私たち後継者は、会社に差し出されたいけにえではなくて、私たちが幸せを探求する手段の一つなのです。だから、世の中でいわれるように重苦しく考える必要なんてないのです。誰かの人生を背負っているわけでも、何らかの責任を背負っているわけでもありません。楽しい人生の時間を過ごす一つのルート。当然それらのゲームg簡単すぎれば楽しくはありません。ところどころに障害物があるのはまさに、人生のエンターテイメントを彩る演出なのではないでしょうか。

私たちが進むべき方向

このあたりで結論めいた話をすると、私たち後継者といえど会社のために生まれ、会社に尽くして終える人生じゃなくてもいいんじゃないでしょうか。なぜならば、親の会社を継ぐという行為は、生きる目的である幸せ追及の手段の一つでしかないからです。目的を達するためには手段は択ばぬ、なんていう悪役のセリフがよくありますが、親の会社を継ぐことが幸せな人生のための手段になり得なければ、他の道をいつでも選べばいいのです。たしかに、それなりの責任を持つ必要があることもあるでしょうが、それだって、選択して持つもの、持たないものを決めればいいのです。

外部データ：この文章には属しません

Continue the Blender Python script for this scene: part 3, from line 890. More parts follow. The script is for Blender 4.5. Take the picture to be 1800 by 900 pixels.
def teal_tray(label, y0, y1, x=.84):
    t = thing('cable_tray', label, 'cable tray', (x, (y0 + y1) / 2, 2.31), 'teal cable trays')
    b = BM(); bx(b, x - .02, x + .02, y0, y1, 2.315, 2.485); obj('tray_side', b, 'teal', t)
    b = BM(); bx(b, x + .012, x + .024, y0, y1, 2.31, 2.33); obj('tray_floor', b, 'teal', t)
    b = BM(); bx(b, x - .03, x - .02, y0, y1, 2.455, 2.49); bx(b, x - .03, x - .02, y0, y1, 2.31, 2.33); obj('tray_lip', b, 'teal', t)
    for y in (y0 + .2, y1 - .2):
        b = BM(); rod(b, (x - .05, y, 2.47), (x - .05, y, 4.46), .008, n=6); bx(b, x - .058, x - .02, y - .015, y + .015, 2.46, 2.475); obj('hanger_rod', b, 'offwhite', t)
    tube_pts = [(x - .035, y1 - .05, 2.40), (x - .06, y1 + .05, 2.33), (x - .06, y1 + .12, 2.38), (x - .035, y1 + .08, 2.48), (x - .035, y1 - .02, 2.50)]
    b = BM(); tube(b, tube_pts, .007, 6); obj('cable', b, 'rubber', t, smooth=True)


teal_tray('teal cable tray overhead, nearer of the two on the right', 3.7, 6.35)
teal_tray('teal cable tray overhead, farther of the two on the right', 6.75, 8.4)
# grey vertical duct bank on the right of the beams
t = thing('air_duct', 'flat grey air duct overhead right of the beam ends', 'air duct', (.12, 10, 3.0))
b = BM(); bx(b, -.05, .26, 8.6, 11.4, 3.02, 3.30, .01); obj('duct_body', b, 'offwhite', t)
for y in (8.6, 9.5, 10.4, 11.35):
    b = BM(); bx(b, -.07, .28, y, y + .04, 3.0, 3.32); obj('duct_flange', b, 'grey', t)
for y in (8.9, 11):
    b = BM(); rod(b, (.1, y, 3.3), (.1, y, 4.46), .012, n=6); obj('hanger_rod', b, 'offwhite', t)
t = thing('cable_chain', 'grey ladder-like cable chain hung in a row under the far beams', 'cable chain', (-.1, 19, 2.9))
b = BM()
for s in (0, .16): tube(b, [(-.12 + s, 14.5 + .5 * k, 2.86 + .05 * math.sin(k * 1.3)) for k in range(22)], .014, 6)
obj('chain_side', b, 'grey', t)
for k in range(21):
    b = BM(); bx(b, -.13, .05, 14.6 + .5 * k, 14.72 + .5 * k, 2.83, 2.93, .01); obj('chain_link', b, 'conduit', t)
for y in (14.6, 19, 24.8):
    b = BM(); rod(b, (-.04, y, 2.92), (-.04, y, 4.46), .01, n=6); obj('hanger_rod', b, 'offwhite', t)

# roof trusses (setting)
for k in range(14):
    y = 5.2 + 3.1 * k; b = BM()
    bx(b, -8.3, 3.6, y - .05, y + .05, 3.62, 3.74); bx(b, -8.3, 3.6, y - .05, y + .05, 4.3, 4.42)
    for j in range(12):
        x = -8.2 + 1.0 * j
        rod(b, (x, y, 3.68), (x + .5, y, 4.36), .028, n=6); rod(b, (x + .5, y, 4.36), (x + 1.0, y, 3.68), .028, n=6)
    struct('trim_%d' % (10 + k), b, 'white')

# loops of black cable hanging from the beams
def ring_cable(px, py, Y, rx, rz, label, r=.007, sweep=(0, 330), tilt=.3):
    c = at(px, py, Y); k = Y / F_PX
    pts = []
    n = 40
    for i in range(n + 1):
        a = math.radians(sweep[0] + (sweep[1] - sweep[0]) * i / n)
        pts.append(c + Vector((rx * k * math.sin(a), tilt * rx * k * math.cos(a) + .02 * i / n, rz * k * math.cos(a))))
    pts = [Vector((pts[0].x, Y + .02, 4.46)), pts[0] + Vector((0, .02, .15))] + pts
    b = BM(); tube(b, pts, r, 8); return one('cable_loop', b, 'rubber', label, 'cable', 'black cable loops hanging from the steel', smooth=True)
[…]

だからもし、親の会社を継ぐことに関して苦しい思いをしているとしたら、まずはじめに視点を変えてください。
家業を継ぐことが自分の人生の目的ではなく、それは手段の一つでしかない、と。
すると絶望的に見えた状況が、ずいぶん軽いものに見えてくるかもしれません。
これまで、未来にわたって続く長期的な問題だ、という思い気持ちが少し軽くなるかもしれません。
そうすると、今まで萎縮してきた脳が途端にフル回転を始めるでしょう。
その時にハッとひらめくのは、「ああ、こうすればいいだけだったんだ」とその問題があまりにちっぽけだったことに気付くかもしれません。それを、「一皮むける」といいます。

その後、本当に今のままだと自分の幸せは達成できない、となれば親の会社を辞めるのもいいですし、もうちょっとこの障害物ゲームを楽しもうと考えるのもいい。
なんにしても、あなたの人生の責任は、あなた以外に負うことはできないのですから。
それがたとえ、親や、上司だったとしても。